Your task
Reproduce all entries precisely, down to the last character.

Supplied material
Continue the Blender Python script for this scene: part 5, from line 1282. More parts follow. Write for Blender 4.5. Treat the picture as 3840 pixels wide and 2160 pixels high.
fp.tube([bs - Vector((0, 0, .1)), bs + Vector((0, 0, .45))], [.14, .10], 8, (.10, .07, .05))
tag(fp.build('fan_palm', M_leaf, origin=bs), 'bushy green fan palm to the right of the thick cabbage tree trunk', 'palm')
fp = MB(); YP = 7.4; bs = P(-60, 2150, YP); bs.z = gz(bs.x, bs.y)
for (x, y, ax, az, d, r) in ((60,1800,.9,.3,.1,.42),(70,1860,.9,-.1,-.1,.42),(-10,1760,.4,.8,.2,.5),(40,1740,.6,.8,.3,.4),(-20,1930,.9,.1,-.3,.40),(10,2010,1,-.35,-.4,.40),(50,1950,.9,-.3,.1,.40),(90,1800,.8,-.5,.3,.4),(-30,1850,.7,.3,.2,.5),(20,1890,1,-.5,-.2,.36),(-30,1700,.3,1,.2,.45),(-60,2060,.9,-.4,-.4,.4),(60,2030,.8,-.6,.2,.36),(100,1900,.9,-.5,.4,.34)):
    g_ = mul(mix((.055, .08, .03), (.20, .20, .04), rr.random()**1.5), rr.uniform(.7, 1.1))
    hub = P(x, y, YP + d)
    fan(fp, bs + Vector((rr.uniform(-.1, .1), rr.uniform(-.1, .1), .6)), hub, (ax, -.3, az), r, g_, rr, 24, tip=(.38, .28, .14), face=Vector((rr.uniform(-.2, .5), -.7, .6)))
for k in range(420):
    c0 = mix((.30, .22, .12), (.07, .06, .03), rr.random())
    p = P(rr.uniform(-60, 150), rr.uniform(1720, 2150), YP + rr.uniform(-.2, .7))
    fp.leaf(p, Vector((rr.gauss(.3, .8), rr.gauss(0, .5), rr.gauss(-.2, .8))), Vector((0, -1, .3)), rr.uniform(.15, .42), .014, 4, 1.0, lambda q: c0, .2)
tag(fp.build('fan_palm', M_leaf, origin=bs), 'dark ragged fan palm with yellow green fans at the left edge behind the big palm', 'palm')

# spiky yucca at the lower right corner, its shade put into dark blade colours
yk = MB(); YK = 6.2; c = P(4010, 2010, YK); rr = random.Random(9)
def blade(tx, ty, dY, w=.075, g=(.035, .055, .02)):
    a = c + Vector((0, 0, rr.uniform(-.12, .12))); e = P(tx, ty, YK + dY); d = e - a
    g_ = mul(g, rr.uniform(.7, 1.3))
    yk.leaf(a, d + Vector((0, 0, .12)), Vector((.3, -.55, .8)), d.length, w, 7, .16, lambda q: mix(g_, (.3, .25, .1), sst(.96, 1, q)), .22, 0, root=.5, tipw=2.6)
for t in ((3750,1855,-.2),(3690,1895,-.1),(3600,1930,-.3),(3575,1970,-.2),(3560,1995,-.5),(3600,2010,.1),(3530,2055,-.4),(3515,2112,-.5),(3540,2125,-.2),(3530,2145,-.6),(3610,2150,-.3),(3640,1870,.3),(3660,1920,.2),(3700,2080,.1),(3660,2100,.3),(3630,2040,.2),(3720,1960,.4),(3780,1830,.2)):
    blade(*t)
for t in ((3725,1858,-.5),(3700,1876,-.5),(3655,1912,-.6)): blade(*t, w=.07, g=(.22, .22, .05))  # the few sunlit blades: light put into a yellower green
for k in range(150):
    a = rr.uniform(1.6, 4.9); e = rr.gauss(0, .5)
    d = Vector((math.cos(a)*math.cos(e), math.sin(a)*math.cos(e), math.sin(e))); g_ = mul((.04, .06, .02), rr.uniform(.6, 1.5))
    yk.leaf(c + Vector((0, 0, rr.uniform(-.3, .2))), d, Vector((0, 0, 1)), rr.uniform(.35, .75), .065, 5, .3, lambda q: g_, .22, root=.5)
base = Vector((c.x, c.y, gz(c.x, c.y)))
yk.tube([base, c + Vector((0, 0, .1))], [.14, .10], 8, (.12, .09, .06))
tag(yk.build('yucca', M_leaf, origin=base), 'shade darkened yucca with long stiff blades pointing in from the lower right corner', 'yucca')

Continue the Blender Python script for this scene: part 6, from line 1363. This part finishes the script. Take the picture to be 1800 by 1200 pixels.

Final result
Continue the Blender Python script for this scene: part 5, from line 1282. More parts follow. Write for Blender 4.5. Treat the picture as 3840 pixels wide and 2160 pixels high.
fp.tube([bs - Vector((0, 0, .1)), bs + Vector((0, 0, .45))], [.14, .10], 8, (.10, .07, .05))
tag(fp.build('fan_palm', M_leaf, origin=bs), 'bushy green fan palm to the right of the thick cabbage tree trunk', 'palm')
fp = MB(); YP = 7.4; bs = P(-60, 2150, YP); bs.z = gz(bs.x, bs.y)
for (x, y, ax, az, d, r) in ((60,1800,.9,.3,.1,.42),(70,1860,.9,-.1,-.1,.42),(-10,1760,.4,.8,.2,.5),(40,1740,.6,.8,.3,.4),(-20,1930,.9,.1,-.3,.40),(10,2010,1,-.35,-.4,.40),(50,1950,.9,-.3,.1,.40),(90,1800,.8,-.5,.3,.4),(-30,1850,.7,.3,.2,.5),(20,1890,1,-.5,-.2,.36),(-30,1700,.3,1,.2,.45),(-60,2060,.9,-.4,-.4,.4),(60,2030,.8,-.6,.2,.36),(100,1900,.9,-.5,.4,.34)):
    g_ = mul(mix((.055, .08, .03), (.20, .20, .04), rr.random()**1.5), rr.uniform(.7, 1.1))
    hub = P(x, y, YP + d)
    fan(fp, bs + Vector((rr.uniform(-.1, .1), rr.uniform(-.1, .1), .6)), hub, (ax, -.3, az), r, g_, rr, 24, tip=(.38, .28, .14), face=Vector((rr.uniform(-.2, .5), -.7, .6)))
for k in range(420):
    c0 = mix((.30, .22, .12), (.07, .06, .03), rr.random())
    p = P(rr.uniform(-60, 150), rr.uniform(1720, 2150), YP + rr.uniform(-.2, .7))
    fp.leaf(p, Vector((rr.gauss(.3, .8), rr.gauss(0, .5), rr.gauss(-.2, .8))), Vector((0, -1, .3)), rr.uniform(.15, .42), .014, 4, 1.0, lambda q: c0, .2)
tag(fp.build('fan_palm', M_leaf, origin=bs), 'dark ragged fan palm with yellow green fans at the left edge behind the big palm', 'palm')

# spiky yucca at the lower right corner, its shade put into dark blade colours
yk = MB(); YK = 6.2; c = P(4010, 2010, YK); rr = random.Random(9)
def blade(tx, ty, dY, w=.075, g=(.035, .055, .02)):
    a = c + Vector((0, 0, rr.uniform(-.12, .12))); e = P(tx, ty, YK + dY); d = e - a
    g_ = mul(g, rr.uniform(.7, 1.3))
    yk.leaf(a, d + Vector((0, 0, .12)), Vector((.3, -.55, .8)), d.length, w, 7, .16, lambda q: mix(g_, (.3, .25, .1), sst(.96, 1, q)), .22, 0, root=.5, tipw=2.6)
for t in ((3750,1855,-.2),(3690,1895,-.1),(3600,1930,-.3),(3575,1970,-.2),(3560,1995,-.5),(3600,2010,.1),(3530,2055,-.4),(3515,2112,-.5),(3540,2125,-.2),(3530,2145,-.6),(3610,2150,-.3),(3640,1870,.3),(3660,1920,.2),(3700,2080,.1),(3660,2100,.3),(3630,2040,.2),(3720,1960,.4),(3780,1830,.2)):
    blade(*t)
for t in ((3725,1858,-.5),(3700,1876,-.5),(3655,1912,-.6)): blade(*t, w=.07, g=(.22, .22, .05))  # the few sunlit blades: light put into a yellower green
for k in range(150):
    a = rr.uniform(1.6, 4.9); e = rr.gauss(0, .5)
    d = Vector((math.cos(a)*math.cos(e), math.sin(a)*math.cos(e), math.sin(e))); g_ = mul((.04, .06, .02), rr.uniform(.6, 1.5))
    yk.leaf(c + Vector((0, 0, rr.uniform(-.3, .2))), d, Vector((0, 0, 1)), rr.uniform(.35, .75), .065, 5, .3, lambda q: g_, .22, root=.5)
base = Vector((c.x, c.y, gz(c.x, c.y)))
yk.tube([base, c + Vector((0, 0, .1))], [.14, .10], 8, (.12, .09, .06))
tag(yk.build('yucca', M_leaf, origin=base), 'shade darkened yucca with long stiff blades pointing in from the lower right corner', 'yucca')

Continue the Blender Python script for this scene: part 6, from line 1363. This part finishes the script. Take the picture to be 1800 by 1200 pixels.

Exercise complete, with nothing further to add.